What is expected. Reproduce exactly the lines from the line containing "Reconstruct this image" through the end of the records below, including both ends, and nothing else.

Data records:
● ● ● ● ●

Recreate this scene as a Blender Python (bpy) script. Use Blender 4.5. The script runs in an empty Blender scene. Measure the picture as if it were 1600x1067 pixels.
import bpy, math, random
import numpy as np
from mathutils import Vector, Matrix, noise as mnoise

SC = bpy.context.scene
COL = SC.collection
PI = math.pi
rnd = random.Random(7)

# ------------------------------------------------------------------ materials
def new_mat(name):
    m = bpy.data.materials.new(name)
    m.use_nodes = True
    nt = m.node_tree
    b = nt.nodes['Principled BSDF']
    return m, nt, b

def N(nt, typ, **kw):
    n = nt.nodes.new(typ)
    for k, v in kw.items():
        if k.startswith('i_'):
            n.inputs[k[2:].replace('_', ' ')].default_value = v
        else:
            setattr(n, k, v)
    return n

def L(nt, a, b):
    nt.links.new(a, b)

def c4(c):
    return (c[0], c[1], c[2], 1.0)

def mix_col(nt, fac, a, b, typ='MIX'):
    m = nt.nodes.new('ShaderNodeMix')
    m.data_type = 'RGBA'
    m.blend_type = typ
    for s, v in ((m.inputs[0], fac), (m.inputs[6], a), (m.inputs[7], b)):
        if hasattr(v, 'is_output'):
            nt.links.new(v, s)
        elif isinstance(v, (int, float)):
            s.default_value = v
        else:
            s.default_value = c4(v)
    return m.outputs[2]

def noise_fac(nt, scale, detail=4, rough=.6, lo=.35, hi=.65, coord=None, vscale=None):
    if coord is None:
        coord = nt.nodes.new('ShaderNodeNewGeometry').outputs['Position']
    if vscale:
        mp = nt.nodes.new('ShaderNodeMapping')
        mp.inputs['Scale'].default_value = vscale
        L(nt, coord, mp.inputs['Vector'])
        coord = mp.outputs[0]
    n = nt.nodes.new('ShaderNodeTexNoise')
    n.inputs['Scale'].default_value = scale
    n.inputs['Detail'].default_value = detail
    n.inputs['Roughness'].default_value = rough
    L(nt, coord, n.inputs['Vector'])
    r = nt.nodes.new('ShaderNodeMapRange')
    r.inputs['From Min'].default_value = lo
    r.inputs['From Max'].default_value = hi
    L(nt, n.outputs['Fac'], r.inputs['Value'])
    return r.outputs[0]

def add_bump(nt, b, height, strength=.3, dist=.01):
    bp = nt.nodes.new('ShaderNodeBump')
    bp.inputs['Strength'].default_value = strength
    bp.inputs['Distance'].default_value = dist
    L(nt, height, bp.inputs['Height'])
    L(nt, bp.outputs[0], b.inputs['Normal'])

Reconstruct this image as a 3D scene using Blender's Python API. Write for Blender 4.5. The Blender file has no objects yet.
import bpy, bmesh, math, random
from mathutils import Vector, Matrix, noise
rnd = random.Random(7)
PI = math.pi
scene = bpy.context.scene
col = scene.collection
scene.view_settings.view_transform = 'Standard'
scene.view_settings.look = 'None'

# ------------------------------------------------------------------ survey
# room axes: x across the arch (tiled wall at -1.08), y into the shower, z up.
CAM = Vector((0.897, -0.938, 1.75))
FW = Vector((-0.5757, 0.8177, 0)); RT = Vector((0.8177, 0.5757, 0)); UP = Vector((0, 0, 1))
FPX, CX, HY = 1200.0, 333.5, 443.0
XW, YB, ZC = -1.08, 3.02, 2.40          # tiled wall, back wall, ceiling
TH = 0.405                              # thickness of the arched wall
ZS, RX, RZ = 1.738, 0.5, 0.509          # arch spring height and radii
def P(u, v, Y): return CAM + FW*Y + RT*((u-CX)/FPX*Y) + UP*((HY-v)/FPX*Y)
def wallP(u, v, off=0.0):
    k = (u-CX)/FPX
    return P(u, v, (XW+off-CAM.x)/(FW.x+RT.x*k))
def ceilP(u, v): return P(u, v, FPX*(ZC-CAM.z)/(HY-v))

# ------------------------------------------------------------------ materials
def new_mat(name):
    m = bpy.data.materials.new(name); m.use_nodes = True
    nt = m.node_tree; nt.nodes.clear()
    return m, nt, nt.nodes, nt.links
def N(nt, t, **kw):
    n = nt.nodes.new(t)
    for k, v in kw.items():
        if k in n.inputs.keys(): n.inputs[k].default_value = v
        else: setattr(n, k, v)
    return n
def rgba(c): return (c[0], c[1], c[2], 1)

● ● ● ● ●

The answer.
Reconstruct this image as a 3D scene using Blender's Python API. Write for Blender 4.5. The Blender file has no objects yet.
import bpy, bmesh, math, random
from mathutils import Vector, Matrix, noise
rnd = random.Random(7)
PI = math.pi
scene = bpy.context.scene
col = scene.collection
scene.view_settings.view_transform = 'Standard'
scene.view_settings.look = 'None'

# ------------------------------------------------------------------ survey
# room axes: x across the arch (tiled wall at -1.08), y into the shower, z up.
CAM = Vector((0.897, -0.938, 1.75))
FW = Vector((-0.5757, 0.8177, 0)); RT = Vector((0.8177, 0.5757, 0)); UP = Vector((0, 0, 1))
FPX, CX, HY = 1200.0, 333.5, 443.0
XW, YB, ZC = -1.08, 3.02, 2.40          # tiled wall, back wall, ceiling
TH = 0.405                              # thickness of the arched wall
ZS, RX, RZ = 1.738, 0.5, 0.509          # arch spring height and radii
def P(u, v, Y): return CAM + FW*Y + RT*((u-CX)/FPX*Y) + UP*((HY-v)/FPX*Y)
def wallP(u, v, off=0.0):
    k = (u-CX)/FPX
    return P(u, v, (XW+off-CAM.x)/(FW.x+RT.x*k))
def ceilP(u, v): return P(u, v, FPX*(ZC-CAM.z)/(HY-v))

# ------------------------------------------------------------------ materials
def new_mat(name):
    m = bpy.data.materials.new(name); m.use_nodes = True
    nt = m.node_tree; nt.nodes.clear()
    return m, nt, nt.nodes, nt.links
def N(nt, t, **kw):
    n = nt.nodes.new(t)
    for k, v in kw.items():
        if k in n.inputs.keys(): n.inputs[k].default_value = v
        else: setattr(n, k, v)
    return n
def rgba(c): return (c[0], c[1], c[2], 1)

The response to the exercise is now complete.